Buddy Lewis
Only six players have recorded 1000 big league hits before their 25th birthday. Buddy Lewis is the only one who did not go on to the Hall of Fame.
One of the best seasons from a teenager came from a player that most modern fans have never heard of. In the spring of 1936 the expectation of the Washington Senators was that their 19-year-old prospect Buddy Lewis would move up to the Albany Senators, their top minor league team in the International League. If he somehow managed to make the big league team that spring, no one expected that he would play much. The team had a well-established infield with veterans Buddy Myer (2nd base) and Ossie Bluege (shortstop) coming off All-Star seasons, and their young third baseman Cecil Travis, was a budding star who had hit .318 in his 1000+ plate appearances in the majors.
In spring training, it was decided to move Travis to shortstop so the Bluege could move back to 3rd base where he had played most of his prior career. It didn’t help Buddy’s chances that early in spring training he dislocated a finger on his left hand. But Lewis shook off the injury to hit well enough that on March 18th it was reported that he had made the team, along with the news that a young sensation with the Yankees named Joe DiMaggio was also going to stick with his big league club. However, Lewis was more than two years younger than DiMaggio, and Buddy was seen as more of a down-the-road replacement for Bluege, who was 36 years old.
Ossie thought that day might come sooner than later after watching Lewis suck up groundballs and knock out line drives. Bluege told the press: “In the last four years we’ve had a dozen third basemen, trying to take my job, but they didn’t have a chance. I’m through now, though.” The teenager called him “Mr. Bluege” and Ossie took the kid under his wing and became his biggest booster.

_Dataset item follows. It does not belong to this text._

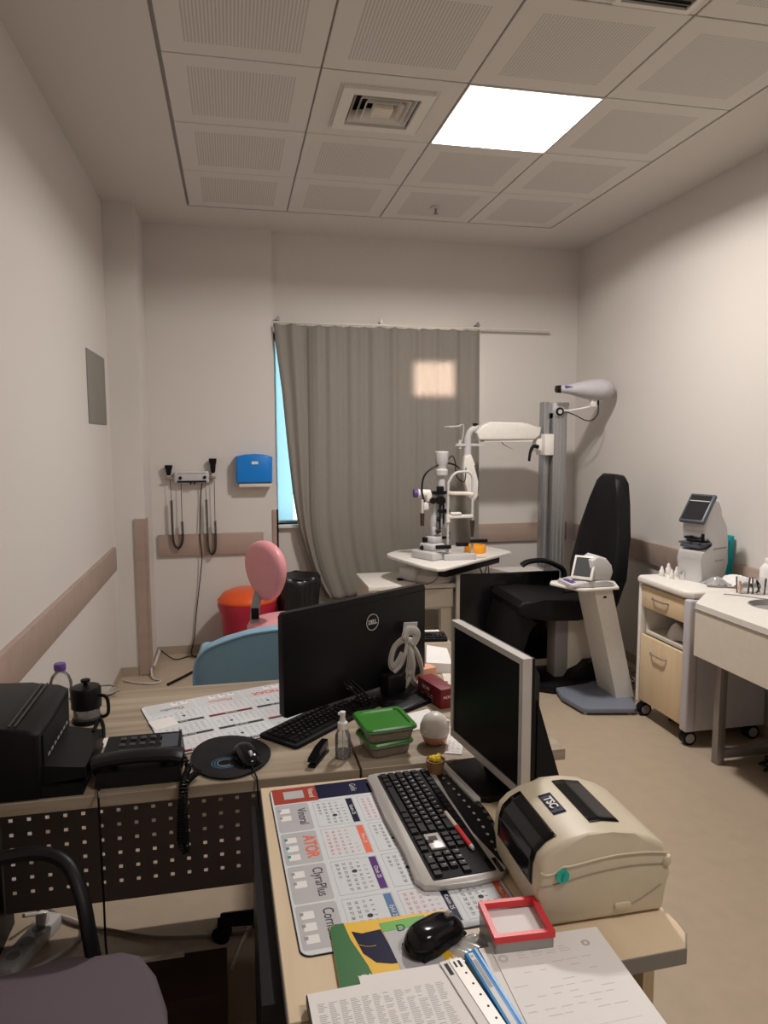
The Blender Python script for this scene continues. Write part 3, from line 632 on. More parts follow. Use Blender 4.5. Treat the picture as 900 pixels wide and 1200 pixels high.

Then Lewis had a 4-hit exhibition game against the Red Sox with three triples, and then another 4-hit game with another triple against the Browns, and it was decided the future was now. Manager Bucky Harris said he was counting on the teenager to be his regular third baseman in 1936. But first, to take the pressure off, Harris started Bluege in the opening series in Yankee Stadium. Then Buddy took over as the regular third baseman for the rest of the year, while being the youngest position player in the league.
The boy was a huge success and was still hitting over .300 going into September, but it had been a long season, and he was dragging in the final weeks. A late-season slump brought his average down to .291, but it remains the 2nd highest average — to Mel Ott — by a teenager in a qualifying season. And Buddy didn’t skimp on the sample size. His 657 plate appearances remain the record for a teenaged regular. His thirteen triples led the team and they, too, remain the record for a season by a teenager, as does his 100 runs scored and his hit total of 175. Club owner Clark Griffith, who had been on the big league scene going back to his pitching debut in 1891, remarked: “As long as I’ve been in baseball, I’ve never seen an infielder who looked so good in his first year as a big leaguer.”
There was no sophomore slump for Lewis. At age 20 he hit .314 and led the team with 107 runs scored and 210 hits. The next year (1938) Buddy hit “only” .296 but made the All-Star team and had a strong year in the field, leading the majors in both assists and double plays at third base. In 1939, he hit .319, led the league with 16 triples, and was the top defensive third baseman as well. By the measure of WAR the 22-year-old Lewis had the 8th best season among the league’s position players. In 1940, the Senators wanted to move shortstop Cecil Travis back to third base, and Buddy obligingly moved to right field. He hit .317 and with his powerful throwing arm led the league’s right fielders in assists. He asked to stay in right field the next year, hit .297, and again led the position in assists.
When Buddy celebrated his 25th birthday on August 10th of that 1941 season, he had already racked up 1,069 hits in the majors, the third most in history through that age, and 85 years later no one has surpassed him. There are only six players in history who have collected 1000 hits before their 25th birthday, and they are all Hall of Famers except Buddy Lewis.
Besides looking like a future member of the 3000-Hit club, Lewis had a running start on catching Hall of Famer Pie Traynor for the most triples in the Live Ball Era. At the same age, Traynor had only half as many triples as Lewis, and to this day, no one in the Live Ball Era has had more triples than Lewis through their 25th birthday.